Baca juga : Danrem Cup Ke V Garut Sudah Bergulir, 58 Tim Berebut Piala Bergilir
Seruan ini, disampaikan usai para aktivis menggelar forum diskusi Kamis (29/08/2019) di Hotel Bintang Redante, Tarogong, Garut. Usai diskusi, para aktivis pun melakukan pembacaan deklarasi gerakan nasional membela Kewibawaan Presiden dan Kedaulatan NKRI.
“Tujuan rekonsiliasi nasional adalah terbangunnya kebersamaan, tanpa ada aksi intoleransi dan radikalisme yang jelas-jelas ditentang oleh semua pemeluk agama,” jelas KH Asep Ahmad Hidayat, Wakil Presiden Serikat Islam Indonesia, Kamis (29/08/2019).
Baca juga : Pemerintah Tanggung Biaya Kematian Dua Jemaah Haji Asal Tangsel
Asep yang juga Pimpinan Pondok Pesantren Jawiyah Darussufi Cibunar, Tarogong Kidul Garut menegaskan, Indonesia dibangun dan diperjuangkan secara bersama-sama semua anak bangsa tanpa terkecuali. Karenanya, intoleransi dan radikalisme bukan budaya bangsa Indonesia. Budaya bangsa ini menurutnya adalah saling menghargai.

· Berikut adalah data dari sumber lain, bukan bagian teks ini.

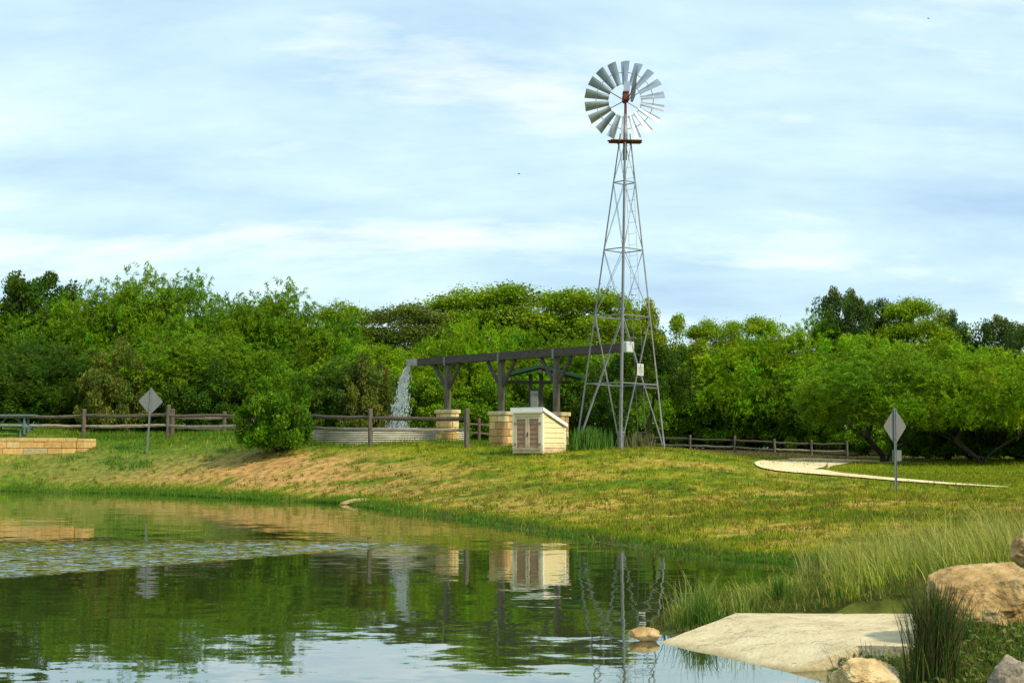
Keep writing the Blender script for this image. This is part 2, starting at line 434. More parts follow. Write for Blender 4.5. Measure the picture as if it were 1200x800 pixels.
out = nd.new('ShaderNodeOutputMaterial'); pb = nd.new('ShaderNodeBsdfPrincipled'); lk.new(pb.outputs[0], out.inputs[0])
pb.inputs['Base Color'].default_value = (0.030, 0.042, 0.010, 1); pb.inputs['Roughness'].default_value = 0.02; pb.inputs['IOR'].default_value = 1.333
geo = nd.new('ShaderNodeNewGeometry')
def wnoise(scale, sx, sy, amp):
    mp = nd.new('ShaderNodeMapping'); mp.inputs['Scale'].default_value = (sx, sy, 1); lk.new(geo.outputs['Position'], mp.inputs[0])
    n = nd.new('ShaderNodeTexNoise'); n.inputs['Scale'].default_value = scale; n.inputs['Detail'].default_value = 3; lk.new(mp.outputs[0], n.inputs['Vector'])
    s = nd.new('ShaderNodeVectorMath'); s.operation = 'SUBTRACT'; s.inputs[1].default_value = (.5, .5, .5); lk.new(n.outputs['Color'], s.inputs[0])
    k = nd.new('ShaderNodeVectorMath'); k.operation = 'MULTIPLY'; lk.new(s.outputs[0], k.inputs[0]); k.inputs[1].default_value = amp
    return k
w1 = wnoise(1.3, 0.8, 1.5, (0.017, 0.032, 0))
w2 = wnoise(7.0, 0.7, 1.4, (0.014, 0.028, 0))
w3 = wnoise(11.0, 0.5, 1.3, (.36, .72, 0))
ra = nd.new('ShaderNodeAttribute'); ra.attribute_name = 'ruffle'
rn = nd.new('ShaderNodeTexNoise'); rn.inputs['Scale'].default_value = 3.4; rn.inputs['Detail'].default_value = 4
mp = nd.new('ShaderNodeMapping'); mp.inputs['Scale'].default_value = (.55, 1.3, 1); lk.new(geo.outputs['Position'], mp.inputs[0]); lk.new(mp.outputs[0], rn.inputs['Vector'])
rr_ = nd.new('ShaderNodeMapRange'); rr_.inputs[1].default_value = 0.24; rr_.inputs[2].default_value = 0.50; lk.new(rn.outputs[0], rr_.inputs[0])
mm = nd.new('ShaderNodeMath'); mm.operation = 'MULTIPLY'; lk.new(ra.outputs['Fac'], mm.inputs[0]); lk.new(rr_.outputs[0], mm.inputs[1])
w3s = nd.new('ShaderNodeVectorMath'); w3s.operation = 'SCALE'; lk.new(w3.outputs[0], w3s.inputs[0]); lk.new(mm.outputs[0], w3s.inputs['Scale'])
s1 = nd.new('ShaderNodeVectorMath'); lk.new(w1.outputs[0], s1.inputs[0]); lk.new(w2.outputs[0], s1.inputs[1])
s2 = nd.new('ShaderNodeVectorMath'); lk.new(s1.outputs[0], s2.inputs[0]); lk.new(w3s.outputs[0], s2.inputs[1])
s3 = nd.new('ShaderNodeVectorMath'); lk.new(s2.outputs[0], s3.inputs[0]); s3.inputs[1].default_value = (0, 0, 1)
nn = nd.new('ShaderNodeVectorMath'); nn.operation = 'NORMALIZE'; lk.new(s3.outputs[0], nn.inputs[0]); lk.new(nn.outputs[0], pb.inputs['Normal'])
gls = nd.new('ShaderNodeBsdfGlossy'); gls.inputs['Roughness'].default_value = 0.02; gls.inputs[0].default_value = (.96, .98, .97, 1); lk.new(nn.outputs[0], gls.inputs['Normal'])
fre = nd.new('ShaderNodeFresnel'); fre.inputs[0].default_value = 1.333; lk.new(nn.outputs[0], fre.inputs['Normal'])
fmr = nd.new('ShaderNodeMapRange'); fmr.inputs[3].default_value = 0.30; fmr.inputs[4].default_value = 1.0; lk.new(fre.outputs[0], fmr.inputs[0])
pb.inputs['Specular IOR Level'].default_value = 0.0
wms = nd.new('ShaderNodeMixShader'); lk.new(fmr.outputs[0], wms.inputs[0]); lk.new(pb.outputs[0], wms.inputs[1]); lk.new(gls.outputs[0], wms.inputs[2]); lk.new(wms.outputs[0], out.inputs[0])
wo = link('water', wme, mw); wo['kind'] = 'structure'

# ------------------------------------------------------------------ path
def strip(name, up, lo, mat, lift=0.04, n=24):
    vs = []; fs = []; m = 48
    U = []; Lw = []
    for k in range(len(up) - 1):
        for j in range(n):
            f = j / n
            U.append((up[k][0] + (up[k + 1][0] - up[k][0]) * f, up[k][1] + (up[k + 1][1] - up[k][1]) * f))
            Lw.append((lo[k][0] + (lo[k + 1][0] - lo[k][0]) * f, lo[k][1] + (lo[k + 1][1] - lo[k][1]) * f))
    for (u, l) in zip(U, Lw):
        a = ground_hit(*u); b = ground_hit(*l)
        for j in range(m + 1):
            p = a.lerp(b, j / m); vs.append((p.x, p.y, 0))
    vs = np.array(vs); vs[:, 2] = zt(vs[:, 0], vs[:, 1]) + lift
    q = [(i * (m + 1) + j, i * (m + 1) + j + 1, (i + 1) * (m + 1) + j + 1, (i + 1) * (m + 1) + j) for i in range(len(U) - 1) for j in range(m)]
    o = link(name, array_mesh(name, vs, np.array(q), None, True), mat); fix_normals(o.data); o['kind'] = 'structure'
    return o
M['path'] = surf('caliche_gravel', (0.70, 0.58, 0.34), (0.50, 0.40, 0.22), 2.2, 0.95, bump=0.01, detail=9)
M['pathred'] = surf('tan_track', (0.50, 0.34, 0.19), (0.42, 0.30, 0.16), 1.5, 0.95)
strip('path', [(884, 543.8), (887, 541.8), (895, 540.3), (915, 539.2), (945, 538.8), (975, 539.3), (1002, 541.0)],
      [(884.5, 544.6), (887, 547), (893, 549.5), (910, 552.8), (936, 555.2), (962, 549.2), (1003, 541.8)], M['path'])
strip('path', [(934, 552.0), (948, 551.0), (963, 551.5), (990, 556), (1050, 561.5), (1115, 567), (1185, 571.9)],
      [(935, 555.3), (952, 556.6), (968, 557.6), (1000, 560.2), (1055, 565.0), (1118, 569.2), (1186, 572.3)], M['path'], 0.045)
strip('track', [(925, 537.6), (960, 537.6), (1000, 539.2), (1040, 541), (1090, 543.5)], [(925, 539.4), (960, 539.8), (1000, 541.8), (1040, 543.0), (1090, 544.2)], M['pathred'], 0.045)

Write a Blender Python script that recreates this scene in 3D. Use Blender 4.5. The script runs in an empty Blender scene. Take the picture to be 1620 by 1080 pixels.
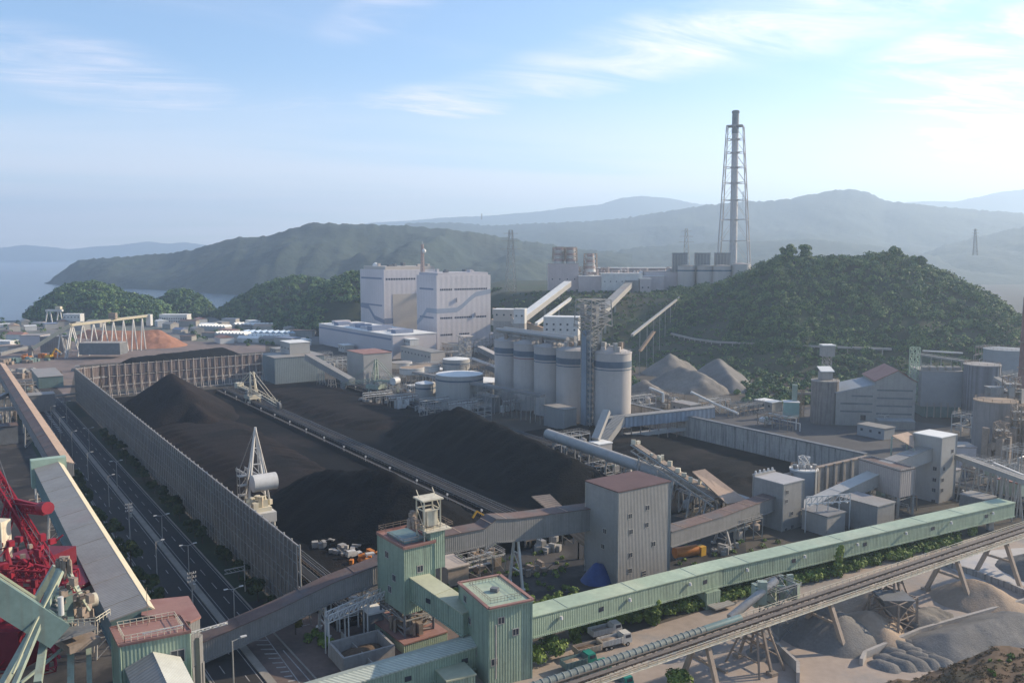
import bpy, math, random
import numpy as np
from mathutils import Vector, noise
random.seed(7)
R = math.radians
sc = bpy.context.scene
COL = sc.collection
# ------------------------------------------------------------------ camera, world, sun, exposure
F, H = 1350.0, 85.0                       # focal length in pixels of the 1620 px wide photograph, eye height
PITCH = math.atan(139.0 / F)
cp, sp = math.cos(PITCH), math.sin(PITCH)
cam = bpy.data.cameras.new('camera')
cam.sensor_width = 36.0
cam.lens = 36.0 * F / 1620.0
cam.clip_start, cam.clip_end = 1.0, 60000.0
camo = bpy.data.objects.new('camera', cam)
camo.location = (0, 0, H)
camo.rotation_euler = (math.pi / 2 - PITCH, 0, 0)
COL.objects.link(camo)
sc.camera = camo
SUN_AZ, SUN_EL = 69.0, 26.0               # clockwise from straight ahead, above the horizon
world = bpy.data.worlds.new("World")
sc.world = world
world.use_nodes = True
sun = bpy.data.lights.new('sun', 'SUN')
sun.energy = 5.0
sun.angle = R(0.6)
sun.color = (1.0, 0.84, 0.63)
suno = bpy.data.objects.new('sun', sun)
suno.location = (300, 200, 400)
suno.rotation_euler = (R(90 - SUN_EL), 0, R(180 - SUN_AZ))
COL.objects.link(suno)
sc.view_settings.view_transform = 'Standard'
sc.view_settings.look = 'None'
sc.view_settings.exposure = 0.62
sc.view_settings.gamma = 1.0
sc.render.engine = 'CYCLES'
cy = sc.cycles
cy.use_denoising = True
cy.max_bounces = 5
cy.diffuse_bounces = 3
cy.glossy_bounces = 2
cy.transmission_bounces = 2
cy.volume_bounces = 1
cy.caustics_reflective = False
cy.caustics_refractive = False


def build_world():
    nt = world.node_tree
    N, L = nt.nodes, nt.links
    N.clear()
    out = N.new('ShaderNodeOutputWorld')
    bg = N.new('ShaderNodeBackground')
    bg.inputs['Strength'].default_value = SKY_STRENGTH
    sky = N.new('ShaderNodeTexSky')
    sky.sky_type = 'NISHITA'
    sky.sun_disc = False
    sky.sun_elevation = R(SUN_EL)
    sky.sun_rotation = R(SUN_AZ)
    sky.altitude = 90
    sky.air_density, sky.dust_density, sky.ozone_density = 1.0, 0.35, 3.6
    geo = N.new('ShaderNodeTexCoord')
    nrm = N.new('ShaderNodeVectorMath'); nrm.operation = 'NORMALIZE'
    L.new(geo.outputs['Generated'], nrm.inputs[0])
    sep = N.new('ShaderNodeSeparateXYZ')
    L.new(nrm.outputs[0], sep.inputs[0])

    def math_(op, a, b=None, clamp=False):
        m = N.new('ShaderNodeMath'); m.operation = op; m.use_clamp = clamp
        for i, q in enumerate((a, b)):
            if q is None: continue
            if hasattr(q, 'type'): L.new(q, m.inputs[i])
            else: m.inputs[i].default_value = q
        return m.outputs[0]

    def maprange(v, a, b, c=0.0, d=1.0):
        m = N.new('ShaderNodeMapRange'); m.interpolation_type = 'SMOOTHSTEP'
        L.new(v, m.inputs[0])
        for i, q in enumerate((a, b, c, d)): m.inputs[i + 1].default_value = q
        return m.outputs[0]
    # a flat sheet of high cirrus: sky direction projected on a horizontal plane
    zz = math_('ADD', math_('MAXIMUM', sep.outputs['Z'], 0.0), 0.06)
    px = math_('DIVIDE', sep.outputs['X'], zz)
    py = math_('DIVIDE', sep.outputs['Y'], zz)
    comb = N.new('ShaderNodeCombineXYZ')
    L.new(px, comb.inputs[0]); L.new(py, comb.inputs[1])

    def streak(rot, scale, sx, sy, det, rough, dist, seed):
        mp = N.new('ShaderNodeMapping'); mp.vector_type = 'TEXTURE'
        mp.inputs['Rotation'].default_value = (0, 0, R(rot))
        mp.inputs['Scale'].default_value = (sx, sy, 1)
        mp.inputs['Location'].default_value = (seed, seed * .7, 0)
        L.new(comb.outputs[0], mp.inputs['Vector'])
        n = N.new('ShaderNodeTexNoise')
        n.inputs['Scale'].default_value = scale
        n.inputs['Detail'].default_value = det
        n.inputs['Roughness'].default_value = rough
        n.inputs['Distortion'].default_value = dist
        L.new(mp.outputs[0], n.inputs['Vector'])
        return n.outputs['Fac']
    fine = streak(24, 1.3, 2.3, 0.75, 10, 0.66, 1.6, 3.1)
    big = streak(12, 0.55, 1.8, 0.9, 5, 0.55, 0.4, 8.7)

    def patch(u, v, hw, hh, tilt=0.0):
        """soft oval in the sky round one direction, as a 0-1 weight"""
        x = (u - 810) / F; y = -(v - 540) / F
        d = Vector((x, cp + y * sp, -sp + y * cp)).normalized()
        e1 = Vector((d.y, -d.x, 0)).normalized(); e2 = e1.cross(d)
        f1 = e1 * math.cos(tilt) + e2 * math.sin(tilt)
        f2 = e2 * math.cos(tilt) - e1 * math.sin(tilt)
        tot = None
        for f, h in ((f1, hw / F), (f2, hh / F)):
            dt = N.new('ShaderNodeVectorMath'); dt.operation = 'DOT_PRODUCT'
            L.new(nrm.outputs[0], dt.inputs[0]); dt.inputs[1].default_value = f / h
            sq = math_('POWER', math_('ABSOLUTE', dt.outputs['Value']), 2.0)
            tot = sq if tot is None else math_('ADD', tot, sq)
        fr = N.new('ShaderNodeVectorMath'); fr.operation = 'DOT_PRODUCT'
        L.new(nrm.outputs[0], fr.inputs[0]); fr.inputs[1].default_value = d
        return math_('MULTIPLY', maprange(tot, 1.0, 0.0), maprange(fr.outputs['Value'], 0.2, 0.5))
    total = None
    for (u, v, hw, hh, tl, k) in CLOUDS:
        p = math_('MULTIPLY', patch(u, v, hw, hh, R(tl)), k)
        total = p if total is None else math_('MAXIMUM', total, p)
    wisps = maprange(fine, 0.34, 0.80)
    cl = math_('MULTIPLY', total, wisps)
    veil = math_('MULTIPLY', maprange(math_('ADD', math_('MULTIPLY', fine, .5), math_('MULTIPLY', big, .5)), 0.46, 0.74), 0.14)
    cl = math_('ADD', cl, veil, True)
    # low cloud bank lying along the horizon
    low = maprange(sep.outputs['Z'], 0.21, 0.04)
    bank = math_('MULTIPLY', low, maprange(big, 0.15, 0.60))
    cl = math_('MAXIMUM', cl, math_('MULTIPLY', bank, 0.62), True)
    # clouds brighten towards the sun
    sd = Vector((math.sin(R(SUN_AZ)) * math.cos(R(SUN_EL)), math.cos(R(SUN_AZ)) * math.cos(R(SUN_EL)), math.sin(R(SUN_EL))))
    dt = N.new('ShaderNodeVectorMath'); dt.operation = 'DOT_PRODUCT'
    L.new(nrm.outputs[0], dt.inputs[0]); dt.inputs[1].default_value = sd
    near = maprange(dt.outputs['Value'], 0.35, 1.0)
    cc = N.new('ShaderNodeMix'); cc.data_type = 'RGBA'
    L.new(near, cc.inputs['Factor'])
    cc.inputs['A'].default_value = CLOUD_FAR
    cc.inputs['B'].default_value = CLOUD_NEAR
    mx = N.new('ShaderNodeMix'); mx.data_type = 'RGBA'
    L.new(cl, mx.inputs['Factor'])
    hs = N.new('ShaderNodeHueSaturation'); hs.inputs['Saturation'].default_value = 1.02; L.new(sky.outputs[0], hs.inputs['Color'])
    L.new(hs.outputs[0], mx.inputs['A'])
    L.new(cc.outputs['Result'], mx.inputs['B'])
    L.new(mx.outputs['Result'], bg.inputs['Color'])
    L.new(bg.outputs[0], out.inputs['Surface'])


SKY_STRENGTH = 0.14
CLOUD_FAR = (7.2, 6.3, 6.2, 1)
CLOUD_NEAR = (8.6, 8.0, 7.4, 1)
CLOUDS = [(130, 112, 260, 62, -9, .7), (470, 185, 160, 34, 4, .5), (690, 165, 230, 44, 10, .75), (600, 20, 120, 40, 20, .35), (1080, 62, 420, 62, 12, .8),
          (1330, 20, 300, 60, 8, .6), (1600, 175, 230, 120, 8, 1.25), (1560, 80, 220, 60, 10, .9), (430, 212, 60, 16, 4, .8)]
build_world()

# ------------------------------------------------------------------ geometry helpers
TH = R(34.3)
AX = Vector((-math.sin(TH), math.cos(TH), 0))      # along the coal yard, away from the eye
BX = Vector((math.cos(TH), math.sin(TH), 0))       # across the coal yard, to the right
UP = Vector((0, 0, 1))


def S(s, t, z=0.0):
    return AX * s + BX * t + UP * z


def ray(u, v):
    x = (u - 810) / F; y = -(v - 540) / F
    return Vector((x, cp + y * sp, -sp + y * cp))


def P(u, v, z=0.0):
    d = ray(u, v)
    return UP * H + d * ((z - H) / d.z)


def PD(u, v, y):
    d = ray(u, v)
    return UP * H + d * (y / d.y)


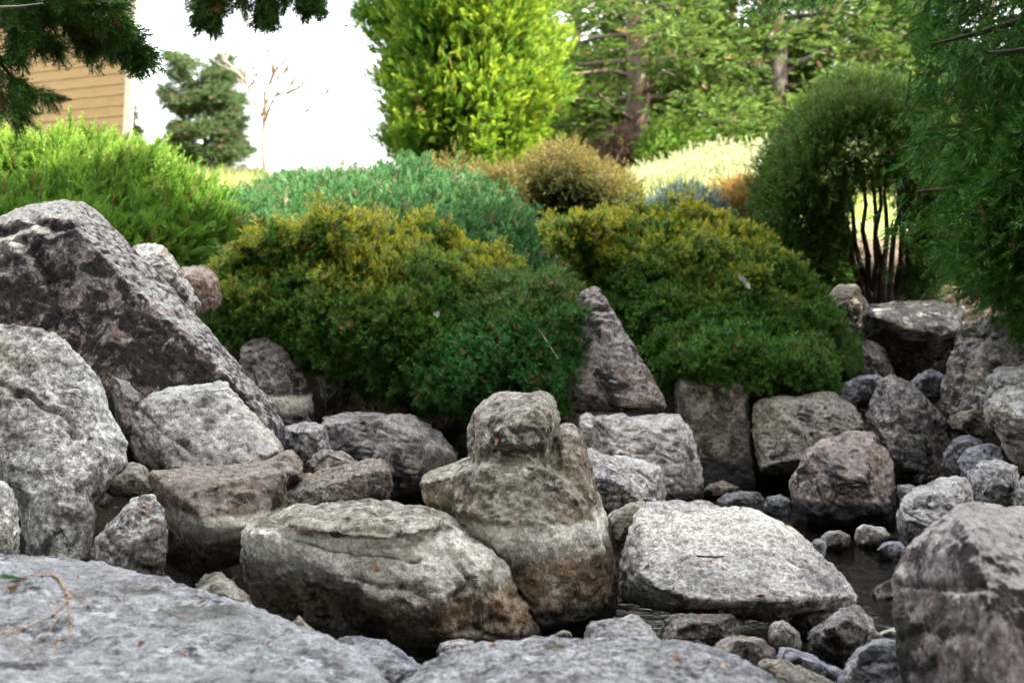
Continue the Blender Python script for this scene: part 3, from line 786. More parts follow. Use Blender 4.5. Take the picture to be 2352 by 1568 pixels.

“Hilangkan sikap arogan dalam membangun bangsa ini secara bersama-sama, budaya kita adalah saling menghargai dan menghormati,” jelas Asep yang juga menjadi narasumber dalam forum diskusi tersebut.
Sementara, menurut Dony Mulyana, Ketua DPP Barisan Islam Moderat (BIMA), Pilpres 2019, tidak bisa dibantah membuat masyarakat terbelah karena perbedaan pilihan. Namun, bangsa Indonesia mampu menorehkan sejarah karena bisa melalui Pilpres dengan aman dan damai. Karena, perbedaan pendapat adalah hal yang wajar bagi setiap orang.
Apa yang dilakukan Presiden dan Wakil Presiden terpilih Joko Widodo dan KH Maaruf Amin mengambil langkah rekonsiliasi pasca Pilres dengan cara bertemu dengan calon presiden Prabowo Subianto yang jadi pesaingnya dalam Pilpres dengan difasilitasi Kepala Badan Intelijen Nasional (BIN) Budi Gunawan, menurut Dony menjadi langkah penting merajut kembali kebersamaan.
“Upaya Jokowi ini bisa menghapus sekat-sekat dan polarisasi di akar rumput, apalagi pertemuan juga dilanjutkan dengan bertemu Megawati dirumahnya, ini bisa memperkuat kebersamaan, persatuan nasional dan mengajak masyarakat bersatu,” katanya.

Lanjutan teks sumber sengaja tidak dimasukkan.